An annual allocation of $2 trillion is required for developing countries to respond to the effects of climate change, says Professor Avinash Persaud, Special Envoy to the Prime Minister (Barbados) for Investment and Financial Services.
He was among recent forum participants during which the collective call was for a global coalition to fund climate mitigation and adaptation.
“That number is bigger than any developing country’s balance sheet. It’s beyond all the philanthropists. It’s a big number. Bridgetown is a system of finance that gets us to $2 trillion a year” he said while speaking recently at The University of the West Indies (UWI) virtual vice-chancellor’s forum on The Bridgetown Initiative.
The Bridgetown Initiative was devised by a group led by Barbadian Prime Minister Mia Mottley and Persaud which aims to overcome some of the main shortcomings of mobilizing climate finance for small island developing states (SIDS).
The idea was first unveiled by Mottley at COP26 Glasglow and further developed with the help of international academics and civil society during a gathering in July 2022 at Bridgetown, Barbados.
Host of the forum, UWI Vice-Chancellor Professor Sir Hilary Beckles promised the support of the UWI adding, “The university is honoured to stay supportive of the strategy of economic justice for the people of this region and all of those who have suffered the exploitative journey of colonialism.”
He said this initiative emergent from the economic and political imagination of Prime Minister Mia Mottley is consistent with the finest economic thinking that has emerged out of this region.
“It is consistent with the vision that has been embedded and enrooted in the economics of The UWI, he added.”
Vice-Chancellor Beckles also reflected on the 1944 United Nations Monetary and Financial Conference in Bretton Woods, New Hampshire which convened to create a global foreign exchange system.
The resulting Bretton Woods Agreement and system birthed the International Monetary Fund (IMF) and the World Bank.
“At that time, as Prime Minister Mottley has argued so eloquently, most of the nations in the world were not at the table. Are the Bretton Woods institutions coming to the rescue of these nations, who through no fault of their own have found themselves at the bottom end of the global recovery process? There is undoubtedly a moral crisis,” Beckles added.

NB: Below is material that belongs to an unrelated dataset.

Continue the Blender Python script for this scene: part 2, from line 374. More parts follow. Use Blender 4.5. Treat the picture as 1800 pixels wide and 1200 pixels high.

Other participants on the panel included Ambassador Malgorzata Wasilewska, Head, The European Union Delegation to Barbados, the OECS and CARICOM/CARIFORUM; Kerrie Symmonds, Minister of Foreign Affairs and Foreign Trade, Barbados – representing Prime Minister of Barbados, Prime Minister of Barbados Mia Mottley and Kevin Bender, Director Greening Sovereign Debt, The Nature Conservancy.